#### [Do this]
Identify each line in the records below that contains the word "Blender", and copy it.
--- Information given ---
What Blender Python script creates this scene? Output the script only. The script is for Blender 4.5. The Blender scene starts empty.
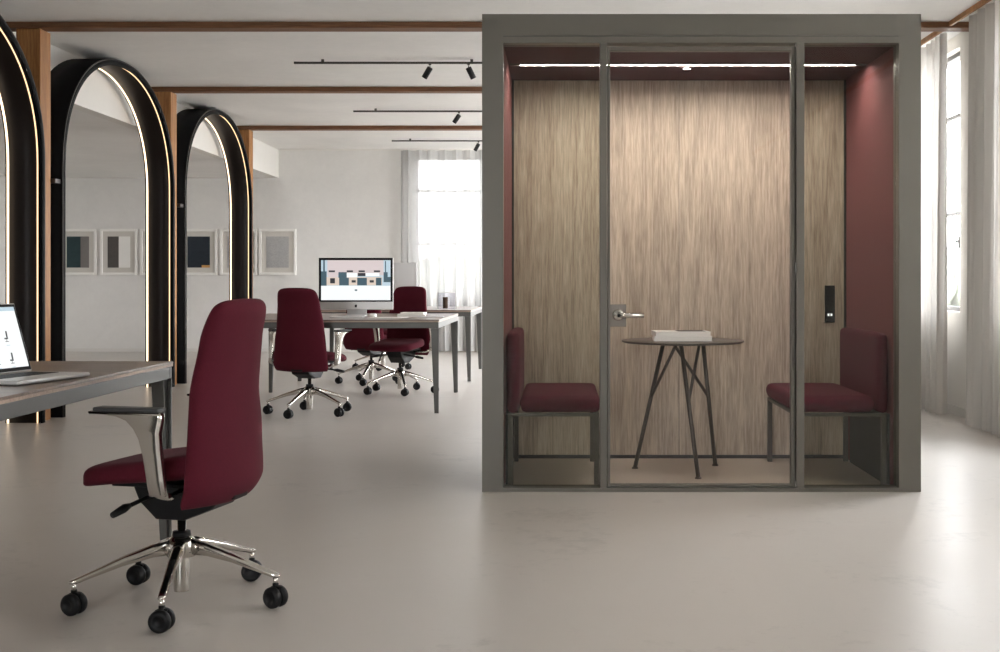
import bpy, bmesh, math, random
from mathutils import Vector, Matrix
random.seed(7)
C = bpy.context.scene.collection
PI = math.pi
R = math.radians

# ------------------------------------------------------------------ materials
def s2l(c):
    return tuple((x/12.92 if x <= .04045 else ((x+.055)/1.055)**2.4) for x in c)
def rgb(r, g, b):
    return s2l((r/255, g/255, b/255)) + (1,)

def base_mat(name):
    m = bpy.data.materials.new(name); m.use_nodes = True
    nt = m.node_tree
    return m, nt, nt.nodes['Principled BSDF'], nt.nodes['Material Output']

def N(nt, typ, **kw):
    n = nt.nodes.new(typ)
    for k, v in kw.items():
        if k in n.inputs.keys(): n.inputs[k].default_value = v
        else: setattr(n, k, v)
    return n

def plain(name, col, rough=.5, metal=0, spec=.5, var=.0, scale=(8,8,8), bump=0, bscale=60, sheen=0, coat=0):
    """procedural surface: colour varied by a noise, fine bump by another"""
    m, nt, b, out = base_mat(name)
    b.inputs['Roughness'].default_value = rough
    b.inputs['Metallic'].default_value = metal
    b.inputs['Specular IOR Level'].default_value = spec
    b.inputs['Sheen Weight'].default_value = sheen
    b.inputs['Coat Weight'].default_value = coat
    tc = N(nt, 'ShaderNodeTexCoord')
    mp = N(nt, 'ShaderNodeMapping'); mp.inputs['Scale'].default_value = scale
    nt.links.new(tc.outputs['Object'], mp.inputs['Vector'])
    nz = N(nt, 'ShaderNodeTexNoise', Scale=1.0, Detail=5.0)
    nt.links.new(mp.outputs['Vector'], nz.inputs['Vector'])
    mx = N(nt, 'ShaderNodeMix', data_type='RGBA')
    c = Vector(col[:3])
    mx.inputs[6].default_value = tuple(c*(1-var)) + (1,)
    mx.inputs[7].default_value = tuple(c*(1+var)) + (1,)
    nt.links.new(nz.outputs['Fac'], mx.inputs[0])
    nt.links.new(mx.outputs[2], b.inputs['Base Color'])
    if bump:
        n2 = N(nt, 'ShaderNodeTexNoise', Scale=bscale, Detail=3.0)
        nt.links.new(tc.outputs['Object'], n2.inputs['Vector'])
        bp = N(nt, 'ShaderNodeBump', Strength=bump, Distance=.01)
        nt.links.new(n2.outputs['Fac'], bp.inputs['Height'])
        nt.links.new(bp.outputs['Normal'], b.inputs['Normal'])
    return m

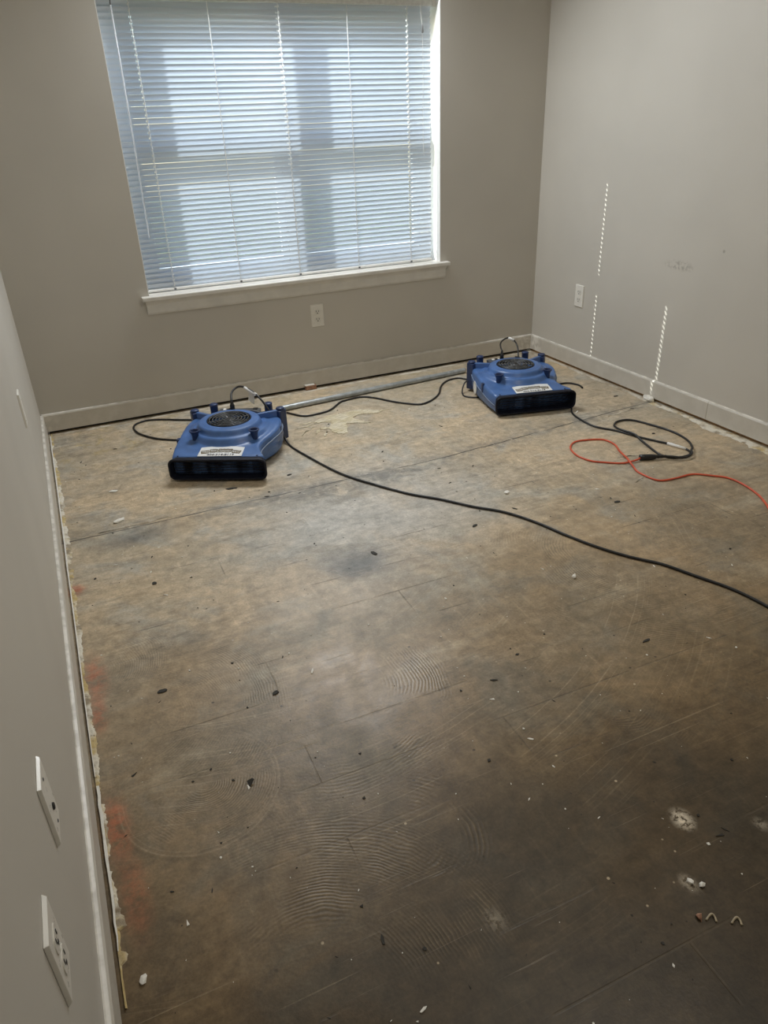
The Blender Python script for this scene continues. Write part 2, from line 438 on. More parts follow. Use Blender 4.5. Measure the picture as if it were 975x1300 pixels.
---
#### [Task response]
What Blender Python script creates this scene? Output the script only. The script is for Blender 4.5. The Blender scene starts empty.
The Blender Python script for this scene continues. Write part 2, from line 438 on. More parts follow. Use Blender 4.5. Measure the picture as if it were 975x1300 pixels.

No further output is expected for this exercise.